Monday, May 18, 2015

On "Mad Men," drinkin' & the Swingin' '60s


Anyone who endeavors to conclude a landmark television series with even a splash of panache ought to send a gift basket to David Chase.

It’s because of Chase, creator of “The Sopranos,” that the bar is forever set so low on shows like “Mad Men.”

People knew going in that the show would be satisfying as long as it was better than the ending for “The Sopranos.”

Heck, we knew that as long as it provided ANY ending.

And I loved this ending.

Everyone was happy!

Well, not Betty. But she was always a bit of a wet blanket.

I don’t know why. It couldn’t have been because she suffered from any unreasonable pressure to remain sober.

In fact, nobody did.

None of the history lessons ever informed me that sobriety was such a ‘60s afterthought. Sure, I knew most of the young people were experimenting with altered realities on the free love college campuses.

And where’s a reliable time machine when you need one?

I just didn’t know the stuffed shirts against whom they were rebelling were all gooned up, too.

And doesn’t that explain a lot about the history of the ‘60s!

I’ve always contended they made a mistake when they called the Jon Hamm character Don Draper.

He should have been Don Drinker.

Norm on “Cheers” drank less.

It took me until late last year to get on the “Mad Men” wagon. Val and I’d checked out some of the early episodes, but I found something off-putting about each of the characters. Thus, they failed my companionship test which is: would I want to sit down and spend an hour eating lunch with any of them?

If the answer is no, then why would I want to watch them going about their mean little lives?

I didn’t like Peggy (too driven); I didn’t like Don (too uptight); I didn’t like Betty (I suspected she’s the reason Don’s uptight). I didn’t like Bert (too averse to common footwear); I didn’t like Joan (I don’t like being dominated by boobs); and I didn’t like Pete (too much like Major Frank Burns).

Sure, Roger was hilarious and seemed incapable of drawing even a single sober breath. But I’m already friends with about three dozen guys just like that. Three of them, in fact, are already named Roger and the redundancy seemed unnecessary.

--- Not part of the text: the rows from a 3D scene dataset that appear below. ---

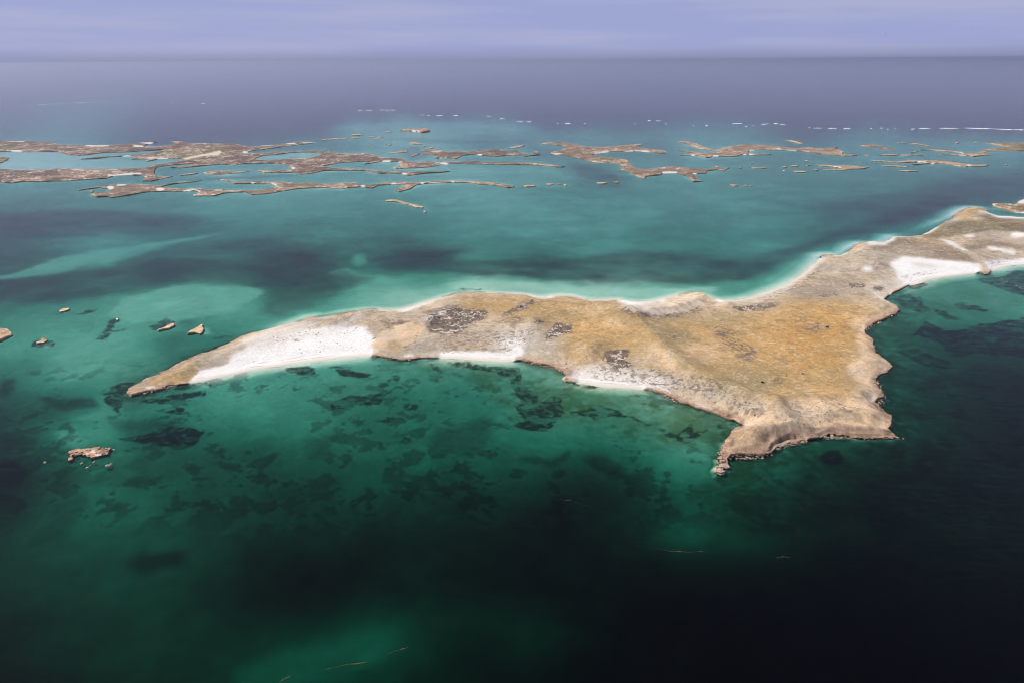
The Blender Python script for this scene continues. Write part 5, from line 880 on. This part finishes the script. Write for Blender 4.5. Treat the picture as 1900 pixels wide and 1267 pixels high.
# ------------------------------------------------------------------ scrub: thousands of low bushes, one mass
def build_scrub():
    n = 900000
    x = rng.uniform(mainW[:, 0].min(), mainW[:, 0].max(), n); y = rng.uniform(mainW[:, 1].min(), mainW[:, 1].max(), n)
    z = ground(x, y); ok = ground(x, y, 'S') > 5; x, y, z = x[ok], y[ok], z[ok]
    px, py = proj(x, y, z); d = DENS.at(px, py)
    cl = fbm(x, y, 9, 3, 81); net = 1 - np.abs(fbm(x, y, 16, 3, 82)) * 2.2
    p = np.where(d > .45, d * sst(-.35, .25, cl + .35 * net) * 1.2, d * np.clip(.5 + .9 * cl, 0, 1.4) * .45)
    k = rng.random(len(x)) < p * 0.55
    x, y, z, d = x[k], y[k], z[k], d[k]
    if len(x) > 60000: q = rng.permutation(len(x))[:60000]; x, y, z, d = x[q], y[q], z[q], d[q]
    m = len(x); r = rng.uniform(.5, 1.15, m) * np.where(d > .45, 1.15, .85); h = r * rng.uniform(.55, .95, m)
    an = np.arange(6) * math.pi / 3; V = np.zeros((m, 13, 3)); ro = rng.uniform(0, 6.28, m)
    for j in range(6):
        j1 = rng.uniform(.75, 1.25, m); j2 = rng.uniform(.45, .85, m)
        V[:, j, 0] = x + r * j1 * np.cos(an[j] + ro); V[:, j, 1] = y + r * j1 * np.sin(an[j] + ro); V[:, j, 2] = z - .15
        V[:, 6 + j, 0] = x + r * j2 * np.cos(an[j] + ro + .4); V[:, 6 + j, 1] = y + r * j2 * np.sin(an[j] + ro + .4); V[:, 6 + j, 2] = z + h * rng.uniform(.55, .9, m)
    V[:, 12] = np.stack([x, y, z + h], -1)
    Fq = []
    for j in range(6):
        e = (j + 1) % 6; Fq += [(j, e, 6 + j), (e, 6 + e, 6 + j), (6 + j, 6 + e, 12)]
    Fq = (np.array(Fq)[None] + (np.arange(m) * 13)[:, None, None]).reshape(-1, 3)
    o = npmesh('scrub', V.reshape(-1, 3), Fq, M_BUSH, None, None, False)
    tag(o, 'low grey-brown scrub dotted in mats and specks over the large island', kind='stuff')
    print('bushes', m)
build_scrub()

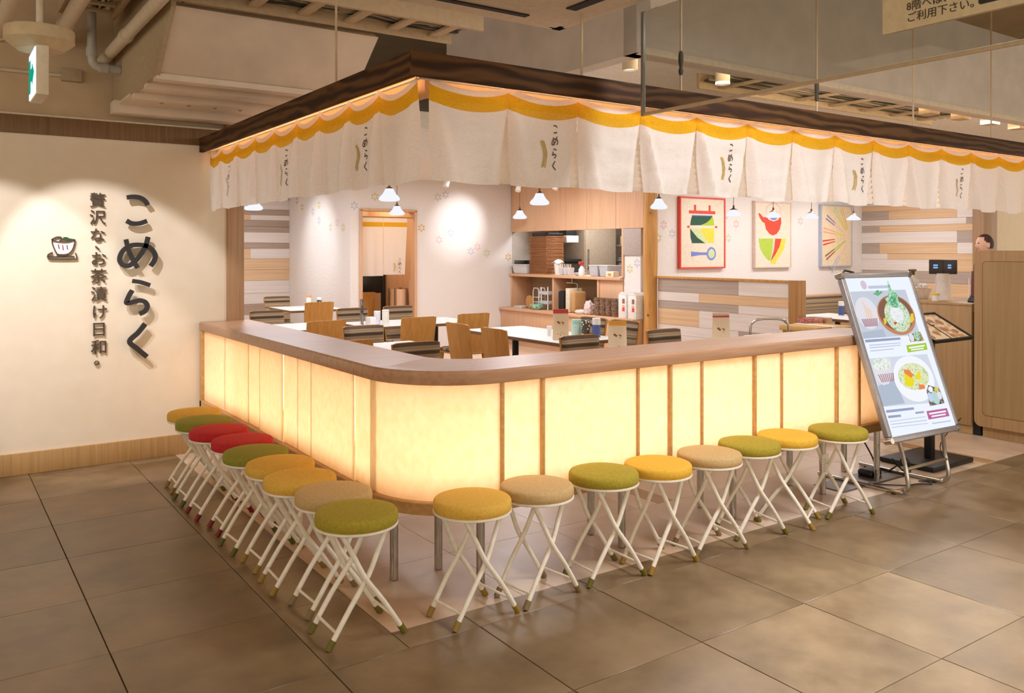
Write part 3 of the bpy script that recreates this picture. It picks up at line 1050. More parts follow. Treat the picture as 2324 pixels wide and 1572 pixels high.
# ---- noren curtains
def noren_run(name, label, starts, width, P, printed, nz=20):
    """P(a, out, z) -> world point; a grows to the right as seen from outside"""
    t = thing(name, label, 'curtain', P(starts[0], 0, 2.10), 0, 'shop front curtains')
    ZB = 1.712
    rnd = random.Random(len(starts))
    for k, a0 in enumerate(starts):
        w = width[k]
        ph = rnd.uniform(0, 6)
        fl = rnd.uniform(.7, 1.3)

        def surf(s, tt, w=w, a0=a0, ph=ph, fl=fl):
            ss = min(max(s, 0), 1)
            sag = (.050 if len(starts) < 12 else .040) * sin(pi * ss) ** 0.75
            zt = 2.139 - sag
            zb = ZB + .004 - .016 * sin(pi * ss) + .005 * sin(ph + 5 * s)
            z = zt + (zb - zt) * tt
            pull = max(0, tt - .2) * .050 * fl
            a = a0 + w * s + (pull * (1 - 2 * s))
            edge = math.exp(-(min(s, 1 - s) / .07) ** 2)
            o = .014 * sin(pi * s) * (1 - .3 * tt) - .030 * edge * min(1, tt * 1.6)
            o += .012 * tt * sin(2 * pi * s * 1.5 + ph) * sin(pi * s)
            d = abs(s - .5) * 2
            o += .016 * fl * math.exp(-((d - (.97 - .42 * tt)) / .13) ** 2) * min(1, 3 * tt)
            o += .0075 * sin(pi * s) ** .5 * mnoise.noise(Vector((a * 4.0 + ph, z * 17, ph)))
            o += .003 * sin(pi * s) ** .5 * mnoise.noise(Vector((a * 13 + ph, z * 60, ph)))
            return a, o, z

        mb = MB()
        NU = 30
        fr = [0, .03, .065, .10, .145, .19, .228, .25, .28, .31]
        fr += [.31 + (1 - .31) * q / 22 for q in range(1, 23)]
        V = [[mb.bm.verts.new(P(*surf(i / NU, f))) for f in fr] for i in range(NU + 1)]
        for i in range(NU):
            for j in range(len(fr) - 1):
                q = mb.bm.faces.new((V[i][j], V[i + 1][j], V[i + 1][j + 1], V[i][j + 1]))
                mid = (fr[j] + fr[j + 1]) / 2
                q.material_index = 1 if .065 < mid < .228 else 0
        # pleat that shows in the slit to the right
        if k < len(starts) - 1:
            mb.mi = 2
            for q in range(10):
                f0, f1 = .22 + .78 * q / 10, .22 + .78 * (q + 1) / 10
                z0, z1 = 2.139 + (ZB + .006 - 2.139) * f0, 2.139 + (ZB + .006 - 2.139) * f1
                h0, h1 = .016 + .075 * (f0 - .2) * fl, .016 + .075 * (f1 - .2) * fl
                mb.quad([P(a0 + w - h0, -.036, z0), P(a0 + w + h0, -.036, z0), P(a0 + w + h1, -.050, z1), P(a0 + w - h1, -.050, z1)])
        pn = mb.build('curtain_panel', [M_noren, M_noreny, M_noren1], t, True, fix=False)
        if k in printed:
            sc = .235
            mb = MB()

            def put(x, z, off, surf=surf, w=w):
                s = .64 + x / w
                tt = (2.075 - z) / (2.075 - ZB)
                a, o, zz = surf(s, tt)
                return P(a, o + off + .0012, zz)
            for key, sts in STROKES.items():
                for pts, wd in sts:
                    pp = [((x - CX) * sc * .72, 1.878 + (z - CZ) * .170) for x, z in pts]
                    L, R = ribbon(pp, wd * .19, 4)
                    rows = [(mb.bm.verts.new(put(l.x, l.y, .0022)), mb.bm.verts.new(put(r.x, r.y, .0022))) for l, r in zip(L, R)]
                    for A, B in zip(rows[:-1], rows[1:]):
                        mb.bm.faces.new((A[0], A[1], B[1], B[0]))
            mb.build('lettering', M_brownink, pn, fix=False)
            mb = MB()
            for c in range(3):
                for g in range(11):
                    f = g / 10
                    xx = -.100 + .0105 * c + .026 * sin(pi * (.12 + .78 * f))
                    zz = 1.800 + .098 * f + (.004 if c == 1 else 0)
                    ang = .9 - 1.5 * f + (.35 if c == 0 else -.35 if c == 2 else 0)
                    poly = [(xx + .0074 * cos(1.57 - ang * .5) * cos(a) - .0036 * sin(1.57 - ang * .5) * sin(a), zz + .0074 * sin(1.57 - ang * .5) * cos(a) + .0036 * cos(1.57 - ang * .5) * sin(a)) for a in [2 * pi * q / 7 for q in range(7)]]
                    mb.bm.faces.new([mb.bm.verts.new(put(x, z, .0022)) for x, z in poly])
            mb.build('rice_ear', M_gold, pn, fix=False)
    return t


stR = [1.693 + .3925 * k for k in range(15)]
noren_run('shop_curtain', 'long cream shop curtain with a yellow band along the right beam', stR, [.3925] * 15, lambda a, o, z: Vector((a, BY + .062 - o, z)), (1, 4, 7, 10, 13))
yL = [6.135 - .3415 * k for k in range(10)]
yL = [6.135, 5.857, 5.499, 5.133, 4.783, 4.423, 4.105, 3.738, 3.419]
wL = [yL[k] - (yL[k + 1] if k + 1 < len(yL) else 3.062) for k in range(len(yL))]
noren_run('shop_curtain', 'shorter cream shop curtain with a yellow band along the left beam', [-y for y in yL], wL, lambda a, o, z: Vector((BX + .062 - o, -a, z)), (1, 4, 7))

# ------------------------------------------------------------------ the lit counter
RC = .42
XE = 4.95


def cpath(off, n=14, y_far=6.19):
    """plan outline of the counter's outer edge, inset by off"""
    r = max(RC - off, .05) if off < .2 else .22
    cx0, cy0 = BX + RC, BY + RC
    x, y = BX + off, BY + off
    cxx, cyy = x + r, y + r
    pts = [(x, y_far)]
    for k in range(9):
        pts.append((x, y_far + (cyy - y_far) * (k + 1) / 9))
    for k in range(1, n):
        a = pi + (pi / 2) * k / n
        pts.append((cxx + r * cos(a), cyy + r * sin(a)))
    for k in range(9):
        pts.append((cxx + (XE - cxx) * k / 8, y))
    return pts


def sweep(name, prof, m, parent, closed_prof=True, **kw):
    """prof: list of (offset, z); swept along the counter outline"""
    mb = MB()
    paths = [cpath(o) for o, z in prof]
    N = len(paths[0])
    rows = [[mb.bm.verts.new((paths[j][i][0], paths[j][i][1], prof[j][1])) for j in range(len(prof))] for i in range(N)]
    n = len(prof)
    for A, B in zip(rows[:-1], rows[1:]):
        for k in range(n):
            mb.bm.faces.new((A[k], A[(k + 1) % n], B[(k + 1) % n], B[k]))
    mb.bm.faces.new(rows[0][::-1])
    mb.bm.faces.new(rows[-1])
    return mb.build(name, m, parent, True, **kw)


ct = thing('counter', 'L shaped standing counter with glowing paper panels and oak top', 'counter', (BX, BY, 0))
sweep('counter_top', [(0.004, .86), (0, .866), (0, .912), (.008, .92), (.352, .92), (.36, .912), (.36, .86)], M_rail, ct)
sweep('bottom_rail', [(0.0, .318), (0.0, .366), (.004, .37), (.345, .37), (.345, .318)], M_rail_low, ct)
sweep('inner_board', [(.315, .37), (.315, .86), (.335, .86), (.335, .37)], plain('board_cream', 'f0e4cc', .8), ct)
MB().box((BX + .0, 6.14, .318), (BX + .345, 6.188, .86), .008).build('end_post', M_rail_low, ct, True)
MB().box((XE - .03, BY, .318), (XE, BY + .345, .86), .004).build('end_post', M_rail_low, ct, True)


def panel_between(p0, p1, off):
    """thin upright paper panel between two plan points"""
    d = Vector((p1[0] - p0[0], p1[1] - p0[1], 0))
    L = d.length
    d.normalize()
    n = Vector((d.y, -d.x, 0))
    mb = MB()
    a, b = Vector((p0[0], p0[1], 0)) - n * off, Vector((p1[0], p1[1], 0)) - n * off
    t = .003
    vs_ = []
    for z in (.371, .859):
        vs_.append([mb.bm.verts.new(q + Vector((0, 0, z))) for q in (a, b, b - n * t, a - n * t)])
    A, B = vs_
    for k in range(4):
        mb.bm.faces.new((A[k], A[(k + 1) % 4], B[(k + 1) % 4], B[k]))
    mb.bm.faces.new(A[::-1])
    mb.bm.faces.new(B)
    return mb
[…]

The show finally caught my interest about a year ago when I’d wake up at 6 a.m. on Sunday mornings when AMC was running 3-hour chunks of it. I decided to settle in.

It’s exquisitely shot. Nothing is amiss. The sets were museum quality. And I began to appreciate how the flaws in the characters propelled the stories.

Plus, I adored how they wove our tumultuous history into every story line.

The 1960s in America were as lethal and chaotic as the 1860s, a trend which has me hoping I expire sometime before Dec. 31, 2059.

It’s a decade in which the ultra-liberal Lyndon B. Johnson won the presidency by a landslide, only to be hounded from office four years later in an landslide presided over by the ultra-conservative Richard M. Nixon.

What the hell was going on?

Well, if you watched “Mad Men” you realized a lot of hell was going on.

Lawrence of Arabia, British Beatlemania, Selma, birth control, Ho Chi Mihn, Richard Nixon back again, moon shot, Woodstock, JFK blown away …

We didn’t start the fire.

Maybe Sterling Cooper Draper & Pryce did.

I found the finale’s conclusion euphoric and for a show that so often plumbed the depths of despair, emphatically hopeful.

It straddled the line between parody and homage, a fitting stance for a triumphant show that so elegantly danced that line throughout an epoch that pirouetted between the waltz and The Funky Chicken.

And that’s as good a place as any for me to wrap it up.

I hope you found the ending satisfying.

Either way, I think I’ll send David Chase a basket of onion rings for setting the bar so low.